Over time the work expanded beyond social media into SEO, copywriting, website content, calendar and CRM for The Pitch and Visit KC. I also contributed to wayfinding and operational signage - bathroom signs, water station markers, menus - which taught me that design isn’t just aesthetic. When signage doesn’t work, the whole operation slows down. The venue grew from a 150-person taproom to 500+ capacity during my tenure.
What I’d do differently: Start with a brand discovery session. I later witnessed that process firsthand through a civic branding project with Whiskey Design and understood immediately what had been missing - a shared creative brief before any design begins.
INNER SPACE KC Yoga studio
2024 - 2025
Canva · Wellness, community, multi-platform design
This relationship started as a barter: design work in exchange for yoga and qigong classes. There was no logo, no brand guide, no visual starting point — just a lot of energy and a community that needed to find each other. I developed a reusable Canva template system and built as much visual cohesion as possible across a high-volume, fast-moving posting environment where multiple teachers were creating their own content simultaneously.
I discovered the public domain during this project and began using archival imagery to elevate templates I was handed, a move that became instinctive. I also contributed design support to a fundraising campaign that helped raise approximately $40K for building renovations, working within an external financial platform’s brand constraints while keeping everything as cohesive as I could.

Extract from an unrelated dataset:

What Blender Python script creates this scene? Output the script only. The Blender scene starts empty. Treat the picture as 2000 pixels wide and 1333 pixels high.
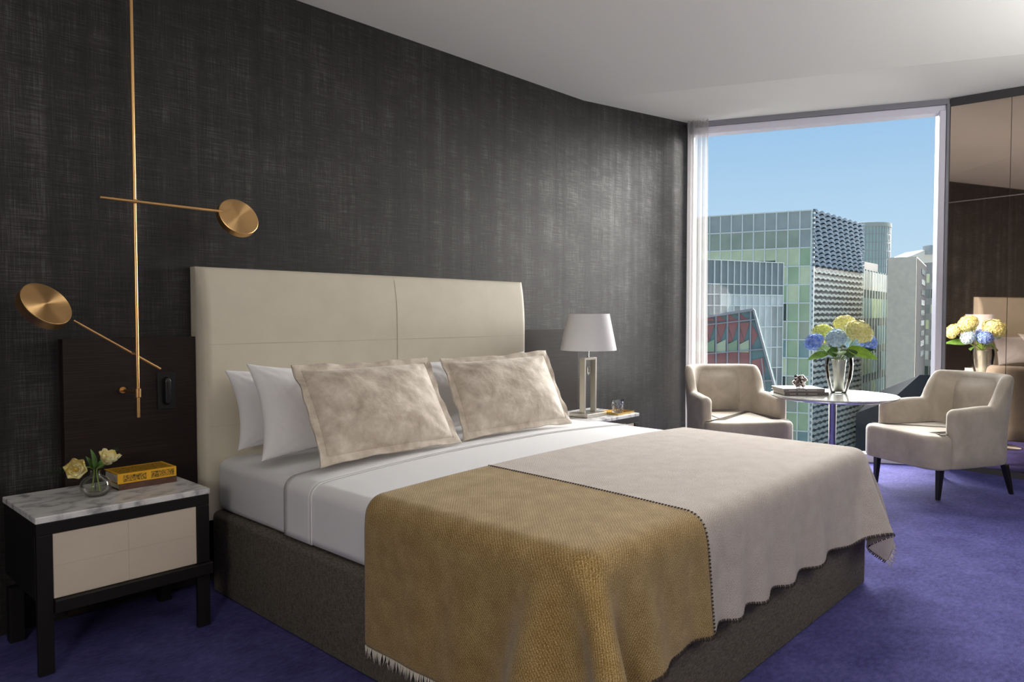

What I would do differently: The pace was challenging. Same-day requests were common and the biggest lesson was that knowing what you want to say is not the same as knowing what you want to communicate. Content strategy has to come before design. I’d begin any similar engagement with a discovery conversation: who are we talking to, what do we want them to feel, what’s the one thing we want them to do.
GOODYNUF · slow cookeD ceramics
2019 - present
Adobe Express · Affinity Designer · Procreate · Canva · Squarespace
Owner, creative director, maker — brand identity, marketing strategy, e-commerce
GOODYNUF is where I set the guidelines instead of following them. Founded in 2019 after burning out helping run someone else’s business, the brand philosophy, intentional imperfection as a form of contentment, emerged directly from my ceramics practice and has shaped every design decision since.
The visual identity has evolved through years of iteration: a living website I’m always refining, a typography system built around Futura, a copy ecosystem rooted in wordplay and warmth. The black and white First Friday posters came out of a print constraint and became some of my favorite work. Swiss-influenced typography, rotated text, editorial boldness. The Wes Anderson yellow running through the event collateral wasn’t unplanned; it became the thread.
What I’d do differently: I’m still doing it. That’s the point.